Wasserstein Distributionally Robust Multiclass Support Vector Machine
Michael Ibrahim, Heraldo Rozas, Nagi Gebraeel
TL;DR
This work uses Wasserstein distributionally robust optimization to develop a robust version of the multiclass support vector machine (SVM) characterized by the Crammer-Singer (CS) loss, and demonstrates that the model outperforms state-of-the art OVA models in settings where the training data is highly imbalanced.
Abstract
We study the problem of multiclass classification for settings where data features $\mathbf{x}$ and their labels $\mathbf{y}$ are uncertain. We identify that distributionally robust one-vs-all (OVA) classifiers often struggle in settings with imbalanced data. To address this issue, we use Wasserstein distributionally robust optimization to develop a robust version of the multiclass support vector machine (SVM) characterized by the Crammer-Singer (CS) loss. First, we prove that the CS loss is bounded from above by a Lipschitz continuous function for all $\mathbf{x} \in \mathcal{X}$ and $\mathbf{y} \in \mathcal{Y}$, then we exploit strong duality results to express the dual of the worst-case risk problem, and we show that the worst-case risk minimization problem admits a tractable convex reformulation due to the regularity of the CS loss.
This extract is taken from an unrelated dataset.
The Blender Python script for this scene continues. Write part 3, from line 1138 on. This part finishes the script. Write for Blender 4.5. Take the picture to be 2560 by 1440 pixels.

Moreover, we develop a kernel version of our proposed model to account for nonlinear class separation, and we show that it admits a tractable convex upper bound. We also propose a projected subgradient method algorithm for a special case of our proposed linear model to improve scalability. Our numerical experiments demonstrate that our model outperforms state-of-the art OVA models in settings where the training data is highly imbalanced. We also show through experiments on popular real-world datasets that our proposed model often outperforms its regularized counterpart as the first accounts for uncertain labels unlike the latter.